◆ **EXERCISE DESCRIPTION**: Search the data below for the string "pixels". Extract every line that contains it.
-- BEGIN MATERIAL PROVIDED --
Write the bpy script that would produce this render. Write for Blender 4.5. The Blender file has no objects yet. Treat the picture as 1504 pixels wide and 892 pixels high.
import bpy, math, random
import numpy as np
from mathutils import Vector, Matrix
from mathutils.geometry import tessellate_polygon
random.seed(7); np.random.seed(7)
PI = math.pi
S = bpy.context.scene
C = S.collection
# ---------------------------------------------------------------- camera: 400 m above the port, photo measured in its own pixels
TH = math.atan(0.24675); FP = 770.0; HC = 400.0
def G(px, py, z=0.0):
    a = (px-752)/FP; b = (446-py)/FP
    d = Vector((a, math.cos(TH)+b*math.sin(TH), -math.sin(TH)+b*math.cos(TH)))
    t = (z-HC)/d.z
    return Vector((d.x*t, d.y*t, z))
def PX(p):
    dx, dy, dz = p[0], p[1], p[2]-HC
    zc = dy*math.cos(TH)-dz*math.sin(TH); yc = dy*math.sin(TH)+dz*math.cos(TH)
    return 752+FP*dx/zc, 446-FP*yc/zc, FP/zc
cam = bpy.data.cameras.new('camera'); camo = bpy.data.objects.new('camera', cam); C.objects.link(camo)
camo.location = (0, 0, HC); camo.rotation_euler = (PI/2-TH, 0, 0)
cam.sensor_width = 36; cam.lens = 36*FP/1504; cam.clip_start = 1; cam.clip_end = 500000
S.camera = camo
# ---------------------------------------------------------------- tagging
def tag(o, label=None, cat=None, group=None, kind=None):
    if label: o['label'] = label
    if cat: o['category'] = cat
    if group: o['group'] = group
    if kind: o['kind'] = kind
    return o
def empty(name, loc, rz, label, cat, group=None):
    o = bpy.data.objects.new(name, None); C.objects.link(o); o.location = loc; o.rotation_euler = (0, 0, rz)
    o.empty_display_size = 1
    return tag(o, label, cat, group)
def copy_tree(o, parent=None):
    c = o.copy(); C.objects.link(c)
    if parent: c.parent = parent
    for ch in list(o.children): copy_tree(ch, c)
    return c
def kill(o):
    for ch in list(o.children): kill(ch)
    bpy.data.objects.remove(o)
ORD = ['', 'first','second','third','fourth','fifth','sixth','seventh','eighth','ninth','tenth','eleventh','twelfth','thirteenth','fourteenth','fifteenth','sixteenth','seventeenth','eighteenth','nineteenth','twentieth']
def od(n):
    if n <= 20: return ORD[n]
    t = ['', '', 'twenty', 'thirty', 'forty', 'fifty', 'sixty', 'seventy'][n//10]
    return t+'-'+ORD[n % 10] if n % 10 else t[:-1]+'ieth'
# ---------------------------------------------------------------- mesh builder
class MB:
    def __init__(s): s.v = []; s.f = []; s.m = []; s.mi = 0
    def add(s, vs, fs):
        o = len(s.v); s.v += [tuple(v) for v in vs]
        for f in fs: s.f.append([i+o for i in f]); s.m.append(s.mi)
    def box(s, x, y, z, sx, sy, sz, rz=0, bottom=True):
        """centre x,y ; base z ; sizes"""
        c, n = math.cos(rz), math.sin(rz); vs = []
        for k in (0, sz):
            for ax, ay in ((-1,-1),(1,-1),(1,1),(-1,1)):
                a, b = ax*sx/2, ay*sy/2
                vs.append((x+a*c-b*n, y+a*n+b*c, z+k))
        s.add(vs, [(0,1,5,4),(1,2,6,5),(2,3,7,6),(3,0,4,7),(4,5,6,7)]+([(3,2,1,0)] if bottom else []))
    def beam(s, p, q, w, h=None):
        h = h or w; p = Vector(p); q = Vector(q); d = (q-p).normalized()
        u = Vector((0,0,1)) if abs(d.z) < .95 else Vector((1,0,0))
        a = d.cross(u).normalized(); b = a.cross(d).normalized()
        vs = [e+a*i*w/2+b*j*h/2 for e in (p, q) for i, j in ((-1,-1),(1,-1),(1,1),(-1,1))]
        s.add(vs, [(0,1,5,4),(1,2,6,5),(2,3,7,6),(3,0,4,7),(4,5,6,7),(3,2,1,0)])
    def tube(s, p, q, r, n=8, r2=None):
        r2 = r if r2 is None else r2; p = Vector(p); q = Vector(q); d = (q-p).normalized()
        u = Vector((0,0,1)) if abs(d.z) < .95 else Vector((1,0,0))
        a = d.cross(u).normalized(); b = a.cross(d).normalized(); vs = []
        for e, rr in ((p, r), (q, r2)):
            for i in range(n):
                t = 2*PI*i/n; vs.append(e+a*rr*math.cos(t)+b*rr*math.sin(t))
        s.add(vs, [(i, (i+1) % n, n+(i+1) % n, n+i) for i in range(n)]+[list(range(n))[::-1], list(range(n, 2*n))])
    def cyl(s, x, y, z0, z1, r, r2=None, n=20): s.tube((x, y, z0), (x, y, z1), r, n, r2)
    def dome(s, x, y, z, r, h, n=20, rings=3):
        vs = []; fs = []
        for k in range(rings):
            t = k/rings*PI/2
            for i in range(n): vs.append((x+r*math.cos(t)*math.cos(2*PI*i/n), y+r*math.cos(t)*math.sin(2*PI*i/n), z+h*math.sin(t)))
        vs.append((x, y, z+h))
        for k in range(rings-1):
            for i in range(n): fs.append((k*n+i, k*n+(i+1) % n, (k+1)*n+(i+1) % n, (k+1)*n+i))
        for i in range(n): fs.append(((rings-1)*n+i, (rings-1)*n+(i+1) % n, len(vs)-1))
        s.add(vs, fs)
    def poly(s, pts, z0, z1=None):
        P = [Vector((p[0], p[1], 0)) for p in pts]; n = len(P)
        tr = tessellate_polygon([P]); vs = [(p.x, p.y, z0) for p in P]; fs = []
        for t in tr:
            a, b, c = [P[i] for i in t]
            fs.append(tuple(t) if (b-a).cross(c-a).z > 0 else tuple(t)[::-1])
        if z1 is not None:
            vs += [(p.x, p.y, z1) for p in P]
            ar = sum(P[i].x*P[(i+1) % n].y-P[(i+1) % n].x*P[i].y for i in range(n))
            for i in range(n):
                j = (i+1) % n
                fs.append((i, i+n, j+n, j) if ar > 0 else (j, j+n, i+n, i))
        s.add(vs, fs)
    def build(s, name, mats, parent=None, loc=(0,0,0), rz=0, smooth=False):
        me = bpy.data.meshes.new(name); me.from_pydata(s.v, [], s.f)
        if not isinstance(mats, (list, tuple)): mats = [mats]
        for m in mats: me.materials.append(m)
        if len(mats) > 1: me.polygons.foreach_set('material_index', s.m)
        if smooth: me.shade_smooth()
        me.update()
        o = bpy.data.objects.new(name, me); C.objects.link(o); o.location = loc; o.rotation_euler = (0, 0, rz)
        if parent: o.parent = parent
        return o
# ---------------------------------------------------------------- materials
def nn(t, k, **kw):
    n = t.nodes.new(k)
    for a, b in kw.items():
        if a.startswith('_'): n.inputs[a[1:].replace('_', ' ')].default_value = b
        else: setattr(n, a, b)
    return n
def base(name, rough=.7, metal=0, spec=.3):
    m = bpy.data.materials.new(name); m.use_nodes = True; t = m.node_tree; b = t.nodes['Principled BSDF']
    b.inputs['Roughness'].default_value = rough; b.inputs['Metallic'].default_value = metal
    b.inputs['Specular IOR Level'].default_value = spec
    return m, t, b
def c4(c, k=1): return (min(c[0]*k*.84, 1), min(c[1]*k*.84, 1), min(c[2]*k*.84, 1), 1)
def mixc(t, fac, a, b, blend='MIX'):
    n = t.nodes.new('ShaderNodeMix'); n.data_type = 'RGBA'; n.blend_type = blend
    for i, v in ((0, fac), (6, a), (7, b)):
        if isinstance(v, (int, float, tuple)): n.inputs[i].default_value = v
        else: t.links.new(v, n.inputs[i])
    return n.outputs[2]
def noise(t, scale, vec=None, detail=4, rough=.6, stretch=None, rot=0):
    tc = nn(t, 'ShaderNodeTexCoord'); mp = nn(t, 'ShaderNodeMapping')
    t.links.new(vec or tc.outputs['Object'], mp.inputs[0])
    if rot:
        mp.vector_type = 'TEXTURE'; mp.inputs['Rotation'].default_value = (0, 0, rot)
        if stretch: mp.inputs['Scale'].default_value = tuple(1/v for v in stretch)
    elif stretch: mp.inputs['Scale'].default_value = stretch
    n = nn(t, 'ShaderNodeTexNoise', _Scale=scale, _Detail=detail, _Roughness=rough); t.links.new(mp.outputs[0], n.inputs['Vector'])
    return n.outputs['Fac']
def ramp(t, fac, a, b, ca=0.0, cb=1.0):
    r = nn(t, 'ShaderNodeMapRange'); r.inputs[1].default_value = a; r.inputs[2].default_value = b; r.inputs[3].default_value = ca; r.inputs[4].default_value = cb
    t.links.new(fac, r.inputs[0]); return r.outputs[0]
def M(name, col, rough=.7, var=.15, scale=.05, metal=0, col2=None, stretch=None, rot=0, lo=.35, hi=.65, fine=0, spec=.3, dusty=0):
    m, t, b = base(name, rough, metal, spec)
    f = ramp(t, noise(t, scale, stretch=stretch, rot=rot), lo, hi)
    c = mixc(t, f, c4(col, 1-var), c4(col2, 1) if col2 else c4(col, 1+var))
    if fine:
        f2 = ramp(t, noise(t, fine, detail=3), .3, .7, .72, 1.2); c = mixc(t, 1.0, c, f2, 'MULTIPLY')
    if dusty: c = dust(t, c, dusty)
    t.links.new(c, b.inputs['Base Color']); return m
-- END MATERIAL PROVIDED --
◆ **WRITTEN RESPONSE**:
Write the bpy script that would produce this render. Write for Blender 4.5. The Blender file has no objects yet. Treat the picture as 1504 pixels wide and 892 pixels high.
# ---------------------------------------------------------------- camera: 400 m above the port, photo measured in its own pixels